A few minutes before Anthony Albanese took the stage in Canberra for a major speech about the war on Iran on Thursday, the world had just watched Donald Trump give a terrifying address from the White House.
Over a month into a war he chose to launch, Trump rambled and raved, without defining any clear objective, or clear reason for the war, and said he’d already won and it would be over soon, but also only when his “objectives are fully achieved”.
The world saw an unhinged man, high on memes of himself rendered by AI into a futuristic god emperor, spliced with footage of bombs being dropped, oblivious that the United States has lost the leverage to end the war on its terms. He is insulated from reality, risk and consequence and convinced he can bomb an entire country and its population “back to the stone age”, without facing any retaliation from an already decimated enemy.
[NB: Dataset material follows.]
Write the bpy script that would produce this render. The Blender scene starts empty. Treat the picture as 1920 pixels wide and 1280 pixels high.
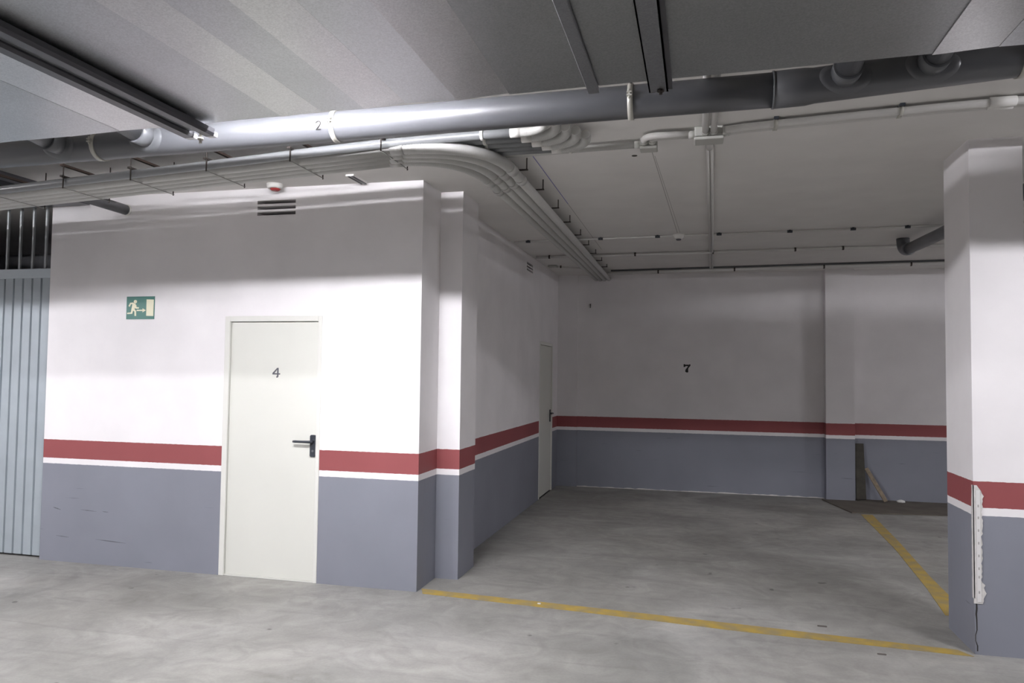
import bpy, math, random
from mathutils import Vector, Matrix
R = random.Random(7)
PI = math.pi
S = bpy.context.scene
COL = S.collection

# ------------------------------------------------------------------ mesh kit
class MB:
    def __init__(s):
        s.v = []; s.f = []; s.m = []; s.sm = []
    def quad(s, pts, mi=0, smooth=False):
        n = len(s.v); s.v += [tuple(p) for p in pts]
        s.f.append(tuple(range(n, n + len(pts)))); s.m.append(mi); s.sm.append(smooth); return s
    def box(s, a, b, mi=0):
        x0, y0, z0 = a; x1, y1, z1 = b
        n = len(s.v)
        s.v += [(x0,y0,z0),(x1,y0,z0),(x1,y1,z0),(x0,y1,z0),(x0,y0,z1),(x1,y0,z1),(x1,y1,z1),(x0,y1,z1)]
        for f in ((0,3,2,1),(4,5,6,7),(0,1,5,4),(1,2,6,5),(2,3,7,6),(3,0,4,7)):
            s.f.append(tuple(n + i for i in f)); s.m.append(mi); s.sm.append(False)
        return s
    def rbox(s, a, b, r, mi=0, axis=1, seg=4):
        """box with rounded outline in the plane normal to axis"""
        o = [i for i in range(3) if i != axis]
        u0, u1, w0, w1 = a[o[0]], b[o[0]], a[o[1]], b[o[1]]
        pts = []
        for cx, cy, st in ((u1-r, w1-r, 0), (u0+r, w1-r, 1), (u0+r, w0+r, 2), (u1-r, w0+r, 3)):
            for k in range(seg + 1):
                t = (st + k / seg) * PI / 2
                pts.append((cx + r * math.cos(t), cy + r * math.sin(t)))
        return s.prism(pts, a[axis], b[axis], axis, mi)
    def prism(s, pts, lo, hi, axis=1, mi=0):
        o = [i for i in range(3) if i != axis]
        def P(p, d):
            q = [0, 0, 0]; q[o[0]] = p[0]; q[o[1]] = p[1]; q[axis] = d; return tuple(q)
        n = len(s.v); k = len(pts)
        s.v += [P(p, lo) for p in pts] + [P(p, hi) for p in pts]
        s.f.append(tuple(n + i for i in range(k))); s.f.append(tuple(n + k + i for i in reversed(range(k))))
        s.m += [mi, mi]; s.sm += [False, False]
        for i in range(k):
            j = (i + 1) % k
            s.f.append((n + i, n + k + i, n + k + j, n + j)); s.m.append(mi); s.sm.append(False)
        return s
    def tube(s, path, rad, seg=16, mi=0, caps=True, smooth=True):
        P = [Vector(p) for p in path]
        rr = rad if hasattr(rad, '__len__') else [rad] * len(P)
        n0 = len(s.v)
        T = []
        for i in range(len(P)):
            a = P[max(i - 1, 0)]; b = P[min(i + 1, len(P) - 1)]
            d = b - a
            if d.length < 1e-9: d = T[-1] if T else Vector((0, 0, 1))
            T.append(d.normalized())
        up = Vector((0, 0, 1))
        if abs(T[0].dot(up)) > .95: up = Vector((1, 0, 0))
        nrm = (up - T[0] * up.dot(T[0])).normalized()
        for i in range(len(P)):
            nrm = (nrm - T[i] * nrm.dot(T[i])).normalized()
            bi = T[i].cross(nrm)
            for k in range(seg):
                t = 2 * PI * k / seg
                s.v.append(tuple(P[i] + (nrm * math.cos(t) + bi * math.sin(t)) * rr[i]))
        for i in range(len(P) - 1):
            for k in range(seg):
                a = n0 + i * seg + k; b = n0 + i * seg + (k + 1) % seg
                s.f.append((a, b, b + seg, a + seg)); s.m.append(mi); s.sm.append(smooth)
        if caps:
            s.f.append(tuple(n0 + k for k in reversed(range(seg)))); s.m.append(mi); s.sm.append(False)
            e = n0 + (len(P) - 1) * seg
            s.f.append(tuple(e + k for k in range(seg))); s.m.append(mi); s.sm.append(False)
        return s
    def ring(s, c, axis, r0, r1, w, seg=28, a0=0, a1=2 * PI, mi=0):
        """band around an axis-aligned pipe: inner r0, outer r1, width w"""
        c = Vector(c); ax = Vector(axis).normalized()
        u = Vector((0, 0, 1)) if abs(ax.z) < .9 else Vector((1, 0, 0))
        u = (u - ax * u.dot(ax)).normalized(); v = ax.cross(u)
        n = len(s.v); full = abs(a1 - a0 - 2 * PI) < 1e-6
        cnt = seg if full else seg + 1
        for k in range(cnt):
            t = a0 + (a1 - a0) * k / seg
            d = u * math.cos(t) + v * math.sin(t)
            for r, h in ((r0, -w/2), (r1, -w/2), (r1, w/2), (r0, w/2)):
                s.v.append(tuple(c + d * r + ax * h))
        for k in range(seg):
            j = (k + 1) % cnt
            for q in range(4):
                p = (q + 1) % 4
                s.f.append((n + k*4 + q, n + k*4 + p, n + j*4 + p, n + j*4 + q)); s.m.append(mi); s.sm.append(q == 1)
        return s
    def lathe(s, c, prof, seg=24, mi=0, axis=2):
        """prof: list of (radius, height) along axis from c"""
        n = len(s.v)
        for r, h in prof:
            for k in range(seg):
                t = 2 * PI * k / seg
                q = [0, 0, 0]; o = [i for i in range(3) if i != axis]
                q[o[0]] = c[o[0]] + r * math.cos(t); q[o[1]] = c[o[1]] + r * math.sin(t); q[axis] = c[axis] + h
                s.v.append(tuple(q))
        for i in range(len(prof) - 1):
            for k in range(seg):
                a = n + i*seg + k; b = n + i*seg + (k+1) % seg
                s.f.append((a, b, b + seg, a + seg)); s.m.append(mi); s.sm.append(True)
        s.f.append(tuple(n + k for k in reversed(range(seg)))); s.m.append(mi); s.sm.append(False)
        e = n + (len(prof) - 1) * seg
        s.f.append(tuple(e + k for k in range(seg))); s.m.append(mi); s.sm.append(False)
        return s

def wloc(o):
    p = Vector((0, 0, 0))
    while o is not None:
        p += Vector(o.location); o = o.parent
    return p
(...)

In fact, Iran can launch as many missiles as ever and can likely make good on the retaliation it has promised: to wipe all Middle Eastern oilfields from the map and cause a global economic meltdown that would make today’s fuel shortage look like a sniffle.
It was in this context, Anthony Albanese went on stage at the National Press Club.
“We all know the mindset that left Australia exposed to this global shock,” Albanese said, taking a pause to collect himself before continuing.
Speaking just minutes after Trump, the answer did seem obvious: blind subservience to Washington.
“[The mentality] that said it was ok to cut TAFE and training,” Albanese said instead, before rattling off a list of Morrison-era Coalition policies.
Pointing the finger at the Scott Morrison bogeyman from four years ago was not just predictably uninspiring, it exposed how small Albanese has become.
“We cannot control when this conflict in the Middle East will end,” said Albanese.
The media unanimously believed Albanese’s plea of powerlessness and irrelevance in world affairs was made in good faith.